> Record set:
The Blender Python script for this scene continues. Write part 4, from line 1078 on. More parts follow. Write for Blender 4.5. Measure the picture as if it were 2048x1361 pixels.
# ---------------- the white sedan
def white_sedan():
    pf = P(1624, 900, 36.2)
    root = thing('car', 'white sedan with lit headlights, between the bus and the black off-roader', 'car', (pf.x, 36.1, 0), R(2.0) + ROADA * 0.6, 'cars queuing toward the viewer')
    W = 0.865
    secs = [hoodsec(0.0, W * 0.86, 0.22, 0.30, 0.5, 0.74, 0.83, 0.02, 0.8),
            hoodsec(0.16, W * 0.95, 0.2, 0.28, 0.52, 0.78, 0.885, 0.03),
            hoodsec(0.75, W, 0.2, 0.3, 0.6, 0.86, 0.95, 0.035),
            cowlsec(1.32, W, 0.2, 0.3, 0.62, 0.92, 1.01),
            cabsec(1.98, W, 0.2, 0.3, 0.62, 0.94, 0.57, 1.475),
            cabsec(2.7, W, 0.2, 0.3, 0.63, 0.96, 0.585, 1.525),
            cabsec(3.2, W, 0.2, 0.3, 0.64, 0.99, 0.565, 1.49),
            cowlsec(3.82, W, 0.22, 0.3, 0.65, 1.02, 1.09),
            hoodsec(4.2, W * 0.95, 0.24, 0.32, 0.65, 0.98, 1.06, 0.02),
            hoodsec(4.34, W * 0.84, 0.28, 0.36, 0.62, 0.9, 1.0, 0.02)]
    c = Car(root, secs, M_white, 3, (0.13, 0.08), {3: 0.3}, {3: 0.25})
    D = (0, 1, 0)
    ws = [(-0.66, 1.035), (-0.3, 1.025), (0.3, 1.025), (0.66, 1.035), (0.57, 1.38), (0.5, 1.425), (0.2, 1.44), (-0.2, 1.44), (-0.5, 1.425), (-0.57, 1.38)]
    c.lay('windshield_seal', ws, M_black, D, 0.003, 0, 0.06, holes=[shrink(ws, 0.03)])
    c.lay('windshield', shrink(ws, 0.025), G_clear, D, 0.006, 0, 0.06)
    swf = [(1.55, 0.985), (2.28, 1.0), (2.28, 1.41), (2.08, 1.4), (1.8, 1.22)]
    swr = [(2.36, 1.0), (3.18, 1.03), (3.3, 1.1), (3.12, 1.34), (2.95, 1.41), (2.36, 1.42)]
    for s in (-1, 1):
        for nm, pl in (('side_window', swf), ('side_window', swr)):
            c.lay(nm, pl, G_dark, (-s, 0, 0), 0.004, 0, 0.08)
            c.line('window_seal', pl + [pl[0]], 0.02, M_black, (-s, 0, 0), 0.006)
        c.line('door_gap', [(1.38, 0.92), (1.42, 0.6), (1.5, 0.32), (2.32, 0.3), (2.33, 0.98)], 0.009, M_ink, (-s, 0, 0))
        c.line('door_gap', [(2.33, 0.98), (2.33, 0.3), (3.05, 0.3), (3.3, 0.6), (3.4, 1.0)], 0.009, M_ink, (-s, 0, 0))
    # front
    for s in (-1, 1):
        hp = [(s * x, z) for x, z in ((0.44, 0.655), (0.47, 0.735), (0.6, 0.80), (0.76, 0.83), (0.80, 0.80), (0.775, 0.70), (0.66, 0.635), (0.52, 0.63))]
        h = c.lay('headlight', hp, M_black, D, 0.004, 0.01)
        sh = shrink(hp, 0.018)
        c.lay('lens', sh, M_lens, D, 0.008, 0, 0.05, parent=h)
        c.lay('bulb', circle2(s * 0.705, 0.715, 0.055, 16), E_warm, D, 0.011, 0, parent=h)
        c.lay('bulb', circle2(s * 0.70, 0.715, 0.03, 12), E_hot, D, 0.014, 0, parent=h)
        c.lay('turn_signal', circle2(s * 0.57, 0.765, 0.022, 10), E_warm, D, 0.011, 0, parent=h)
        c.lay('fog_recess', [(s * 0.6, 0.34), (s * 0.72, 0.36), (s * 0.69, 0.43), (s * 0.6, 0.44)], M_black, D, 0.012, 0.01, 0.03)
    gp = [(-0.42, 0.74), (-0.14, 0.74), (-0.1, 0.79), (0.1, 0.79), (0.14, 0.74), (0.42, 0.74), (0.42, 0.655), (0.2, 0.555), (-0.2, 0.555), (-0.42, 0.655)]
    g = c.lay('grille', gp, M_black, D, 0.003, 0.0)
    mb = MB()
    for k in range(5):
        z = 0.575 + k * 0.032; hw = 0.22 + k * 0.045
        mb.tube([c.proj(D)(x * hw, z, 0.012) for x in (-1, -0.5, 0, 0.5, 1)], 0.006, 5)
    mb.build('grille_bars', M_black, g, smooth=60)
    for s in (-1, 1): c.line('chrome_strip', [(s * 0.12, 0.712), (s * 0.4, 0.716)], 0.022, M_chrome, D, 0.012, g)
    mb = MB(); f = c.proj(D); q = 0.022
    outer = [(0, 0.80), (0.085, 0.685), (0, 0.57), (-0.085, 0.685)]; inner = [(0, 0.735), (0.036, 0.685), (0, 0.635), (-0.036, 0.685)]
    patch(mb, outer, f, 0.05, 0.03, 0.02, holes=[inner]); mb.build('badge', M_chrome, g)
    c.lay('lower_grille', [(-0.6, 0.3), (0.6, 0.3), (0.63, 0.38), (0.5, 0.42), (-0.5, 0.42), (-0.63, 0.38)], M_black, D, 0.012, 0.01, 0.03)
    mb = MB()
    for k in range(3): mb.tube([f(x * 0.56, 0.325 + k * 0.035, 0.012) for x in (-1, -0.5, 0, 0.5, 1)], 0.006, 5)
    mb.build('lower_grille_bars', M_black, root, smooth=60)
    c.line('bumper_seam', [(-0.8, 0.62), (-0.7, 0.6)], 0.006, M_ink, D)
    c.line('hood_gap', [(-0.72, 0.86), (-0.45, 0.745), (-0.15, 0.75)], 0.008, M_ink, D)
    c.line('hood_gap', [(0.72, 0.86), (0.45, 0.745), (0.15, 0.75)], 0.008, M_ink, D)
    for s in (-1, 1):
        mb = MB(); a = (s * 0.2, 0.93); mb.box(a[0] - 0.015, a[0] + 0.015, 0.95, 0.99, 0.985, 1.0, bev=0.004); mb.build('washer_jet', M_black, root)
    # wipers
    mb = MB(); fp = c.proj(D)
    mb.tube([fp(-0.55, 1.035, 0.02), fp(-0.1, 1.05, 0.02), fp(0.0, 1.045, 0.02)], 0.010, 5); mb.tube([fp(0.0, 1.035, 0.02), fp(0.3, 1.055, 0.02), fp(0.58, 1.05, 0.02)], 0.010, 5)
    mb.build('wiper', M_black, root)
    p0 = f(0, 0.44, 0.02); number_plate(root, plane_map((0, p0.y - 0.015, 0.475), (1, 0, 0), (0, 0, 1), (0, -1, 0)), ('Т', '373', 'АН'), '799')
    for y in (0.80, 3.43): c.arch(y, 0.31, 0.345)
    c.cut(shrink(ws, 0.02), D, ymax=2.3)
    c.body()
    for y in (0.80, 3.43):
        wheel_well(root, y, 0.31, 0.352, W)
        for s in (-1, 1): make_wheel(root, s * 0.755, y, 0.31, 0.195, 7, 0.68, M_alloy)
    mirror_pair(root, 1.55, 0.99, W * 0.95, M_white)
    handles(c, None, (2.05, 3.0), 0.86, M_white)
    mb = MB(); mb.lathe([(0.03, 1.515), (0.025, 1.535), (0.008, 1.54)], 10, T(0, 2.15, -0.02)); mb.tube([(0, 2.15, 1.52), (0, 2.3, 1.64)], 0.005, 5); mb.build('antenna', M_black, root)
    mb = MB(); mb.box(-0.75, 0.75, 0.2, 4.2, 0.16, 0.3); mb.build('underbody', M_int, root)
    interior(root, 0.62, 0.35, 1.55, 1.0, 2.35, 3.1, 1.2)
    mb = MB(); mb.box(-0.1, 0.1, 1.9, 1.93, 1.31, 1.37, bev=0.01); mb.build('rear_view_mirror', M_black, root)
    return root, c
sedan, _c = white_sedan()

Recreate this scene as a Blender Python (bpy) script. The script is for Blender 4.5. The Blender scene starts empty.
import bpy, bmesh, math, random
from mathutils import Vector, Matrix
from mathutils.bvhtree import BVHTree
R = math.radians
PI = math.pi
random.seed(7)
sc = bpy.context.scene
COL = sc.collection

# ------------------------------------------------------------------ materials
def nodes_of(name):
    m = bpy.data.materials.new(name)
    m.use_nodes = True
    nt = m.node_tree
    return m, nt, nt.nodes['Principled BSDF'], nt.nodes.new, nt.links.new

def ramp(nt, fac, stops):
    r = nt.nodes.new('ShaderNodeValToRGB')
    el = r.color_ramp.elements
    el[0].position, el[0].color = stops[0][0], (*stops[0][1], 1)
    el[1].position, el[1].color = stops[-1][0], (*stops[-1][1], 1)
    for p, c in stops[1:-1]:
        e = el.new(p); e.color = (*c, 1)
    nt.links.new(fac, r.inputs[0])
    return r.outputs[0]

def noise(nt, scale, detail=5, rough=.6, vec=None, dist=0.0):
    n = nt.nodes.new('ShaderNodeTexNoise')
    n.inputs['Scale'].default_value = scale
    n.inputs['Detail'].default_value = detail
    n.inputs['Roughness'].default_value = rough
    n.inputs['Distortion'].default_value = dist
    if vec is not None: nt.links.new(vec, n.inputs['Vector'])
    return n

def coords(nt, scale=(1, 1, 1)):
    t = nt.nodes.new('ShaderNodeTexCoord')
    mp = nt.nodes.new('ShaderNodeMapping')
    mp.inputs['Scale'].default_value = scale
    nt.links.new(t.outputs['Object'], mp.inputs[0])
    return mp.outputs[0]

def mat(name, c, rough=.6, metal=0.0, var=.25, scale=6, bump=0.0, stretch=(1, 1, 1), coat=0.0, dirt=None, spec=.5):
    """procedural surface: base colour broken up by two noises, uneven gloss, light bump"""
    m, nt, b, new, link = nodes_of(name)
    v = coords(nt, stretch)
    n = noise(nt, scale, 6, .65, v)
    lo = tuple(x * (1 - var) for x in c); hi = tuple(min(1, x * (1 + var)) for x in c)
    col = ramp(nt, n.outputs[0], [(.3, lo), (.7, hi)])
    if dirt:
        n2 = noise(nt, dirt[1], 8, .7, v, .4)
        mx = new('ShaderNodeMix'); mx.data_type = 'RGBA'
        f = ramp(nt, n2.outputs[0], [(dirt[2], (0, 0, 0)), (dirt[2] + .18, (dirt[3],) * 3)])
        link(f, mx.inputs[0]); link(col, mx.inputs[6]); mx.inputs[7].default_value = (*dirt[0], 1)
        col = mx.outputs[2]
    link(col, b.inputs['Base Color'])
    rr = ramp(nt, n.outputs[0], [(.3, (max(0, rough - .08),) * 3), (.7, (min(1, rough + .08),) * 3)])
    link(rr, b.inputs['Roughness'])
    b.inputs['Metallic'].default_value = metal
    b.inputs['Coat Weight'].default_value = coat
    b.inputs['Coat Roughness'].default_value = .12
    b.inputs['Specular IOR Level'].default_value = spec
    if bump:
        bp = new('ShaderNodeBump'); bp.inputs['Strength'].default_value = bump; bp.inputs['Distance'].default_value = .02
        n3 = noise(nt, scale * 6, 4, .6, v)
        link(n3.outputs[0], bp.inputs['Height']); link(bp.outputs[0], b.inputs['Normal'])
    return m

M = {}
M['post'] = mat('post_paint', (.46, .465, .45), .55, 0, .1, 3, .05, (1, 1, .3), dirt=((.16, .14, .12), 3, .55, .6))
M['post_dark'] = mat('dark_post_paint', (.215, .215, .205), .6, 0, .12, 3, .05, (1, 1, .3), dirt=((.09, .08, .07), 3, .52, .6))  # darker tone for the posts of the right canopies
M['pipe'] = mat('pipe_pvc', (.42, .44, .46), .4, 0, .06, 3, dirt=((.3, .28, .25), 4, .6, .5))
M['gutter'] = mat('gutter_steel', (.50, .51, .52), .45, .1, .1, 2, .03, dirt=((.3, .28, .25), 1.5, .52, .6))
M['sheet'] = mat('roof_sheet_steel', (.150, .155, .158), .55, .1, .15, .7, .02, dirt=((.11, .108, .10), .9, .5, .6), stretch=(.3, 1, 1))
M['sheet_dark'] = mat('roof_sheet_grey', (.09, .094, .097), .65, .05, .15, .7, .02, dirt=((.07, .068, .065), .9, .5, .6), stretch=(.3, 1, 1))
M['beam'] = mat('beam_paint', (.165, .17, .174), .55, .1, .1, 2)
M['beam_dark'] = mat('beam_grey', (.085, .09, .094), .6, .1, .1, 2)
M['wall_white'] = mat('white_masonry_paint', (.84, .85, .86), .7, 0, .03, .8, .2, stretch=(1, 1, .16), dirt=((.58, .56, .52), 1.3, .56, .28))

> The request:
In the data above, tally the lines holding "script" and answer with the figure only.

> Exercise output:
2